Term insurance can be converted into permanent cover after the original policy comes to an end, usually by buying whole-of-life insurance or an endowment policy. You cannot be refused the right to take out the new policy regardless of the state of your health. But there are a number of rules.

  • You can’t increase the sum assured when you convert
  • You must convert before your term assurance ends
  • The new premiums will be determined by your age and sex so they will be more expensive.


Increasing term assurance


The sum assured increases during the policy’s life, usually by five per cent to 10 per cent a year. The sum assured usually runs out when you reach 65.

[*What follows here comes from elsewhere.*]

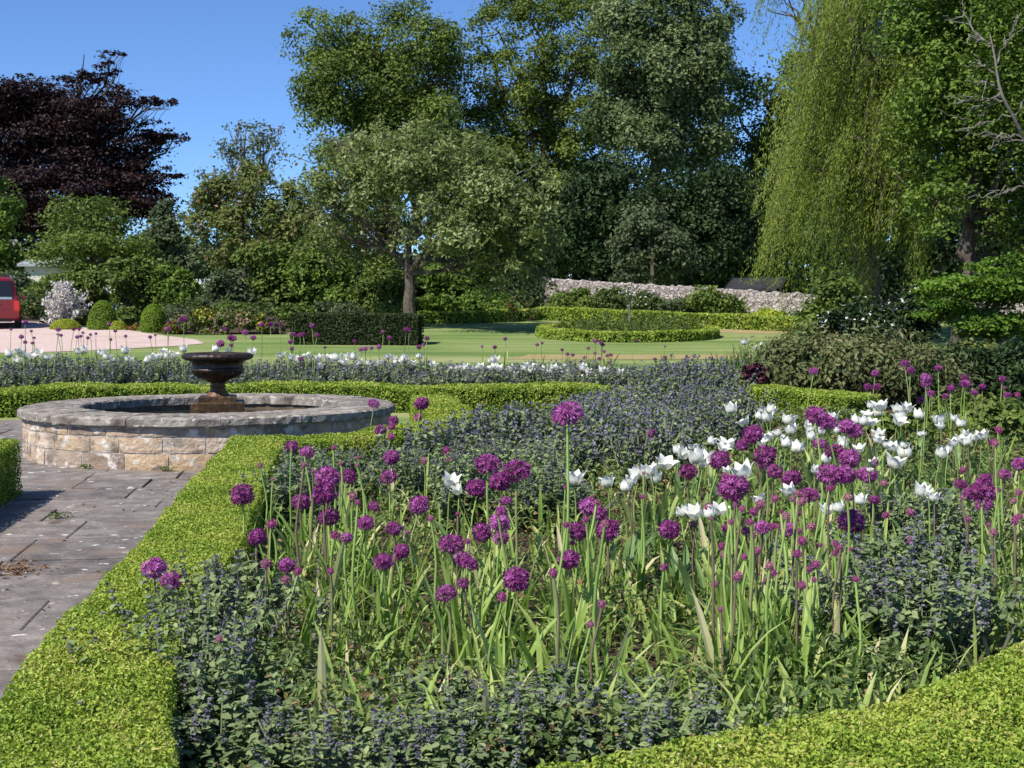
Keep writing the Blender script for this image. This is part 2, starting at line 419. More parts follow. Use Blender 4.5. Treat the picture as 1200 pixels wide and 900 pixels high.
for k in range(nst):
    a0, a1 = js[k], js[k + 1]
    ka = 14
    ga = np.linspace(a0 + 0.0015, a1 - 0.0015, ka + 1)
    prof = [(1.42, 0.468), (1.42, 0.55), (1.435, 0.565), (1.55, 0.57), (1.75, 0.572), (1.97, 0.568), (2.05, 0.562), (2.078, 0.545), (2.082, 0.484), (2.07, 0.47), (1.85, 0.466)]
    zj = rr.uniform(-0.003, 0.003)
    G = np.array([[[(r_ + rr.normal(0, .004)) * math.cos(a), (r_ + rr.normal(0, .004)) * math.sin(a), z_ + zj + rr.normal(0, 0.0025)] for r_, z_ in prof] for a in ga])
    t = rr.random()
    cb.grid(G[::-1], 0, t)
    for e in (0, -1): cb.add(G[e], [list(range(len(prof)))], 0, t)
cb.build('coping', M['coping'], fb)

M['urn'] = noise_mat('wet_dark_iron', [(0.3, (0.008, 0.006, 0.004)), (0.5, (0.022, 0.013, 0.008)), (0.72, (0.08, 0.042, 0.02))], scale=6, bump=0.5, bscale=26, rough=0.42, spec=0.4, spots=[(18, 0.66, 0.7, (0.2, 0.17, 0.13))])
M['rust'] = noise_mat('rusty_wet_stone', [(0.3, (0.035, 0.015, 0.007)), (0.55, (0.13, 0.055, 0.02)), (0.72, (0.2, 0.1, 0.035))], scale=8, bump=0.6, bscale=24, rough=0.4)
M['plinth'] = noise_mat('mossy_plinth', [(0.3, (0.018, 0.011, 0.006)), (0.55, (0.07, 0.038, 0.015)), (0.72, (0.12, 0.095, 0.025))], scale=7, bump=0.6, bscale=24, rough=0.45)
ur = thing('fountain_urn', 'dark wet urn with a wide rolled rim on a stepped plinth inside the round basin', 'fountain', (FC[0] + .07, FC[1], 0))
ub = MB()
flut = lambda a, p: 1 + 0.012 * np.cos(a * 22)[None, :] * ((p[:, 1] < 0.955) & (p[:, 1] > 0.8))[:, None] + 0.018 * np.cos(a * 30)[None, :] * (p[:, 1] > 1.09)[:, None]
ub.lathe([(0.055, 0.80), (0.1, 0.815), (0.13, 0.84), (0.22, 0.868), (0.275, 0.905), (0.298, 0.945), (0.305, 0.955), (0.298, 0.968), (0.288, 0.975), (0.283, 1.0), (0.287, 1.03), (0.31, 1.052), (0.35, 1.066), (0.378, 1.075), (0.392, 1.094), (0.394, 1.112), (0.382, 1.13), (0.36, 1.145), (0.335, 1.148), (0.315, 1.13), (0.29, 1.06), (0.2, 0.99), (0.0, 0.965)], 88, wob=flut)
ub.build('bowl', M['urn'], ur, smooth=True)
ub = MB()
ub.lathe([(0.135, 0.657), (0.128, 0.672), (0.105, 0.695), (0.088, 0.73), (0.08, 0.752), (0.092, 0.76), (0.094, 0.772), (0.075, 0.785), (0.082, 0.803), (0.07, 0.812), (0.0, 0.815)], 40)
ub.build('pedestal', M['rust'], ur, smooth=True)
ub = MB()
def slab_bev(b, hw, z0, z1, e=0.012, rz=0.18):
    c, s_ = math.cos(rz), math.sin(rz)
    rings = [(hw, z0), (hw, z1 - e), (hw - e, z1), (0.001, z1)]
    V = []
    for h_, z in rings:
        for k in range(24):
            t = k / 6; sd = int(t); f = t - sd
            x, y = [(-1 + 2 * f, -1), (1, -1 + 2 * f), (1 - 2 * f, 1), (-1, 1 - 2 * f)][sd]
            j = R.normal(0, 0.0025, 2) if h_ > 0.01 else (0, 0)
            V.append(((x * c - y * s_) * h_ + j[0], (x * s_ + y * c) * h_ + j[1], z))
    i, j = np.meshgrid(np.arange(3), np.arange(24), indexing='ij')
    b.add(V, np.stack([i * 24 + j, i * 24 + (j + 1) % 24, (i + 1) * 24 + (j + 1) % 24, (i + 1) * 24 + j], -1).reshape(-1, 4))
slab_bev(ub, 0.29, 0.02, 0.595)
slab_bev(ub, 0.205, 0.59, 0.658)
ub.build('plinth', M['plinth'], ur)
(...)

Six things about buying life insurance

  1. Shop around Always shop around and be careful not to trust your bank or any other tied source to provide the best advice. High street mortgage lenders are often tied to one provider and can be very expensive. Make sure to either contact a range of companies or speak to an independent specialist who can search the market for you as no one insurance company can ever be competitive for everyone.
  2. Get the right type of policy This sounds obvious, however, there are dozens of different types of life cover plans available. Known as ‘Term Assurance’, the most common form of life cover pays out should you pass away during a specific time period. However cover can be level, increasing or even decreasing to suit a mortgage. Cover can also be paid as an income or a lump sum, and a range of options will be offered including critical illness, waiver of premium, conversion, renewal and so forth.
  3. How much cover? 10 x your salary? 15 x your salary? £100,000 per child? Double the mortgage? We don’t believe that any set formula works for every individual. It makes sense to firstly work out how much you would need to cover all your debts (mortgage, loans and credit cards) on a lump sum basis and to then consider dependants and earnings.
  4. Always consider single life insurance policies Traditionally joint life cover was far cheaper than taking one policy each. However, in recent years this has changed. Buying two single policies potentially provides double the cover, doesn’t leave a surviving partner without cover later in life and often only costs a few percent more.
  5. Use a trust Every £100,000 of life insurance is a potential £40,000 tax bill under current Inheritance Tax legislation. A trust is a free and simple way to ensure that the monies go to the right person quickly and, as any asset under trust is not considered part of your estate, upon death the pay out is not taxable.
  6. Be honest Forgetting to mention a minor health issue could result in your policy not paying out for ‘non-disclosure’ hence our advice is always to be as honest as possible. Whether it is smoking habits, a bad back or occasional pins & needles – make sure your insurance company knows about it, this way you are safe in the knowledge that your policy will pay out when you need it to.